Scoville is a FUSE overlay file system which works around the limited character set allowed in FAT file names. FAT does not permit non-printable characters in file names, nor does it allow the characters ‘*’, ‘?’, ‘<’, ‘>’, ‘|’, ‘"’, ‘:’, or ‘\’. Many applications support applying a file name translation map when placing files on FAT-formatted volumes; however, some – notably git-annex – do not. For those applications, Scoville may be the only way to work around some very unpleasant ad-hoc schemes.

Usage is trivial: Run Scoville on an existing mounted file system. For example, if you have a FAT-formatted SD card mounted on /media/sd, you can run scoville /media/sd. When you’re done, unmount it with fusermount -u. While mounted, Scoville will translate all forbidden characters to their URL-escaped versions. For example, a file called ‘What Else Is There?.flac’ will be stored on disk as ‘What Else Is There%3f.flac’.

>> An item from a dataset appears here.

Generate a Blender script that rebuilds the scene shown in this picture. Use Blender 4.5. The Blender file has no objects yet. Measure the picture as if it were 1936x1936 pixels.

Beyond escaping, Scoville is exactly as capable as the file system it overlays. If you want long file names, use vfat; if you want POSIX permissions, use umsdos. (On the other hand, if you use umsdos, you don’t need to use Scoville, since umsdos provides Scoville’s special character handling, albeit using a different scheme.)

License

Scoville is licensed under the Apache License, version 2.0.